## Begin

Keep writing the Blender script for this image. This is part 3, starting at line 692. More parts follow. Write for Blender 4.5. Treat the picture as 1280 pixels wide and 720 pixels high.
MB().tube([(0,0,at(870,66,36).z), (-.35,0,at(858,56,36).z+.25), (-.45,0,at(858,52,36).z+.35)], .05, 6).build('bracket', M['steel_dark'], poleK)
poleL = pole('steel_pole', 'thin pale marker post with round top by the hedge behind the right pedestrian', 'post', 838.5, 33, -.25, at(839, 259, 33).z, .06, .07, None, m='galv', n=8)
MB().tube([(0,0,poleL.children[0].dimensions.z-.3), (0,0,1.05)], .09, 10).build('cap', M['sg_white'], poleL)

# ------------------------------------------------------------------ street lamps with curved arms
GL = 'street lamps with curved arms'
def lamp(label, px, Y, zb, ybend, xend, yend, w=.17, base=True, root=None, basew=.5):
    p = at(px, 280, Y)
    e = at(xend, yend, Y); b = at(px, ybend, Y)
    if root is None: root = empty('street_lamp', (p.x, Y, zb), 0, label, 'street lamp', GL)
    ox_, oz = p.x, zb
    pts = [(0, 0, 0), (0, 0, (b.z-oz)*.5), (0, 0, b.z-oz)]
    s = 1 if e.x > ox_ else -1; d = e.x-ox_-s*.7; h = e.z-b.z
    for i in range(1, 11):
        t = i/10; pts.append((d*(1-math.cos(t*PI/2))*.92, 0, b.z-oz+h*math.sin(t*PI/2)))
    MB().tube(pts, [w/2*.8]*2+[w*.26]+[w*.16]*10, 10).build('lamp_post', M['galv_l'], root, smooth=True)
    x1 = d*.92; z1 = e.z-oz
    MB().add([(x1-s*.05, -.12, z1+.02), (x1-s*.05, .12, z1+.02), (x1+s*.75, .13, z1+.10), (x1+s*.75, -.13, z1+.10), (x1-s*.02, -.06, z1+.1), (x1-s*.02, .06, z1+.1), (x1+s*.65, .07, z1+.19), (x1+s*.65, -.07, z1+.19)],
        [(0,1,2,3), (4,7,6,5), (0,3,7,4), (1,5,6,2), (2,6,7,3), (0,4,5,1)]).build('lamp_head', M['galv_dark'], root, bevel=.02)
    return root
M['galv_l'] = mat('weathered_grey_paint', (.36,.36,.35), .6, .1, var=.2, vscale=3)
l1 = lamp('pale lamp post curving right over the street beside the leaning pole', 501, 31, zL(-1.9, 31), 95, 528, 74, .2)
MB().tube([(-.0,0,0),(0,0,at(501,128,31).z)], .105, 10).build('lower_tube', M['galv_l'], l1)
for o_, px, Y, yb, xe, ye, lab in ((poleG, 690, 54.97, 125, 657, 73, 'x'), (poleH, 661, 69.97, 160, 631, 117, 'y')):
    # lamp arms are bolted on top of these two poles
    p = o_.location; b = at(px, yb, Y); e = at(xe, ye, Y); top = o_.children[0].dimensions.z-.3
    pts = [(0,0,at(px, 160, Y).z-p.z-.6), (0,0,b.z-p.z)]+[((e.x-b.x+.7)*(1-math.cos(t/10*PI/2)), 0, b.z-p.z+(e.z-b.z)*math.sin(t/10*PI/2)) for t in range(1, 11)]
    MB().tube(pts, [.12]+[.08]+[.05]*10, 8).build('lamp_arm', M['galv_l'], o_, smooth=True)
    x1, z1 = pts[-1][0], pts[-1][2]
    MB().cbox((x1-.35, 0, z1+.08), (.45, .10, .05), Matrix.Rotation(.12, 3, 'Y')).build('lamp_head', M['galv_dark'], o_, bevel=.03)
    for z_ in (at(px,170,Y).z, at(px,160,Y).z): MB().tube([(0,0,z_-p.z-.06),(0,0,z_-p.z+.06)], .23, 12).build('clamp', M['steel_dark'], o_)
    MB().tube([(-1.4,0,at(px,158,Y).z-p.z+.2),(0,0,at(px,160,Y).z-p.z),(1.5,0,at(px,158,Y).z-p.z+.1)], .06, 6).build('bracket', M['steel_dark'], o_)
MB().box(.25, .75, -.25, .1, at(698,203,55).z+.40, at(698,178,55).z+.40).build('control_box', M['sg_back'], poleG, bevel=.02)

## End

Your instructions :: Output the data above exactly, please, line for line.

Result ::
Keep writing the Blender script for this image. This is part 3, starting at line 692. More parts follow. Write for Blender 4.5. Treat the picture as 1280 pixels wide and 720 pixels high.
MB().tube([(0,0,at(870,66,36).z), (-.35,0,at(858,56,36).z+.25), (-.45,0,at(858,52,36).z+.35)], .05, 6).build('bracket', M['steel_dark'], poleK)
poleL = pole('steel_pole', 'thin pale marker post with round top by the hedge behind the right pedestrian', 'post', 838.5, 33, -.25, at(839, 259, 33).z, .06, .07, None, m='galv', n=8)
MB().tube([(0,0,poleL.children[0].dimensions.z-.3), (0,0,1.05)], .09, 10).build('cap', M['sg_white'], poleL)

# ------------------------------------------------------------------ street lamps with curved arms
GL = 'street lamps with curved arms'
def lamp(label, px, Y, zb, ybend, xend, yend, w=.17, base=True, root=None, basew=.5):
    p = at(px, 280, Y)
    e = at(xend, yend, Y); b = at(px, ybend, Y)
    if root is None: root = empty('street_lamp', (p.x, Y, zb), 0, label, 'street lamp', GL)
    ox_, oz = p.x, zb
    pts = [(0, 0, 0), (0, 0, (b.z-oz)*.5), (0, 0, b.z-oz)]
    s = 1 if e.x > ox_ else -1; d = e.x-ox_-s*.7; h = e.z-b.z
    for i in range(1, 11):
        t = i/10; pts.append((d*(1-math.cos(t*PI/2))*.92, 0, b.z-oz+h*math.sin(t*PI/2)))
    MB().tube(pts, [w/2*.8]*2+[w*.26]+[w*.16]*10, 10).build('lamp_post', M['galv_l'], root, smooth=True)
    x1 = d*.92; z1 = e.z-oz
    MB().add([(x1-s*.05, -.12, z1+.02), (x1-s*.05, .12, z1+.02), (x1+s*.75, .13, z1+.10), (x1+s*.75, -.13, z1+.10), (x1-s*.02, -.06, z1+.1), (x1-s*.02, .06, z1+.1), (x1+s*.65, .07, z1+.19), (x1+s*.65, -.07, z1+.19)],
        [(0,1,2,3), (4,7,6,5), (0,3,7,4), (1,5,6,2), (2,6,7,3), (0,4,5,1)]).build('lamp_head', M['galv_dark'], root, bevel=.02)
    return root
M['galv_l'] = mat('weathered_grey_paint', (.36,.36,.35), .6, .1, var=.2, vscale=3)
l1 = lamp('pale lamp post curving right over the street beside the leaning pole', 501, 31, zL(-1.9, 31), 95, 528, 74, .2)
MB().tube([(-.0,0,0),(0,0,at(501,128,31).z)], .105, 10).build('lower_tube', M['galv_l'], l1)
for o_, px, Y, yb, xe, ye, lab in ((poleG, 690, 54.97, 125, 657, 73, 'x'), (poleH, 661, 69.97, 160, 631, 117, 'y')):
    # lamp arms are bolted on top of these two poles
    p = o_.location; b = at(px, yb, Y); e = at(xe, ye, Y); top = o_.children[0].dimensions.z-.3
    pts = [(0,0,at(px, 160, Y).z-p.z-.6), (0,0,b.z-p.z)]+[((e.x-b.x+.7)*(1-math.cos(t/10*PI/2)), 0, b.z-p.z+(e.z-b.z)*math.sin(t/10*PI/2)) for t in range(1, 11)]
    MB().tube(pts, [.12]+[.08]+[.05]*10, 8).build('lamp_arm', M['galv_l'], o_, smooth=True)
    x1, z1 = pts[-1][0], pts[-1][2]
    MB().cbox((x1-.35, 0, z1+.08), (.45, .10, .05), Matrix.Rotation(.12, 3, 'Y')).build('lamp_head', M['galv_dark'], o_, bevel=.03)
    for z_ in (at(px,170,Y).z, at(px,160,Y).z): MB().tube([(0,0,z_-p.z-.06),(0,0,z_-p.z+.06)], .23, 12).build('clamp', M['steel_dark'], o_)
    MB().tube([(-1.4,0,at(px,158,Y).z-p.z+.2),(0,0,at(px,160,Y).z-p.z),(1.5,0,at(px,158,Y).z-p.z+.1)], .06, 6).build('bracket', M['steel_dark'], o_)
MB().box(.25, .75, -.25, .1, at(698,203,55).z+.40, at(698,178,55).z+.40).build('control_box', M['sg_back'], poleG, bevel=.02)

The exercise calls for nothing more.